Saturday, June 6, 2009

Mail Order brides industry

Internet makes it easier than ever before for men to shop for wives from exotic foreign locations. While it may seem gender biased to refer to international introduction agencies as "mail-order bride industries," in reality few, if any, agencies market men as husbands and salable commodities for women to purchase.

Though there are no official tallies, an estimated minimum of 4,000 men find brides through the mail-order bride industry each year.

It is estimated that mail-order bride companies make as much as $6,000 to $10,000 per client, with some agencies claiming to serve as many as 15,000 clients per year.

Brides entering the United States currently come from Russia, Eastern Europe, Asia, and Central America. The largest supplier of brides is the Philippines, which exports an estimated 20,000 women to foreign husbands annually.

In the last thirty years over 131,000 Russian women have left their country to follow their partners, with nearly half of that number going to the United States.
In 1997 alone, the United States issued 1,782 visas to individuals from the Philippines intending to marry U.S. citizens.
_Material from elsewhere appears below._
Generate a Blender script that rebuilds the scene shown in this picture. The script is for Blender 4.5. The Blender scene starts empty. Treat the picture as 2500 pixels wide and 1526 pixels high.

No statistics tell how many of these couples met via the mail-order bride industry.
While estimates on the numbers of companies that engage in the mail-order bride
industry vary, one source claims that in 1995 up to 500 mail-order bride
companies may have been operating in the United States.

Many companies are operated in the United States by sole proprietors out of their homes, sometimes with the assistance of their "mail-ordered" wives.

The laws of supply and demand, as well as the efficiency of the Internet, have prompted many newcomers to enter the industry each year. The industry is international. Many companies target women and men in nations spanning the globe, though some focus on exporting women only from particular nations. A person who wants to start a mail-order bride company needs only a few contacts with foreign women, a computer, knowledge of the Internet, and, possibly, the money to advertise in a publication that American men are likely to read. Mail-order bride agencies claim that they are not in the business of trafficking women across national boundaries. However, catalog descriptions of the women the companies market do not differ much from a department store's listing of merchandise.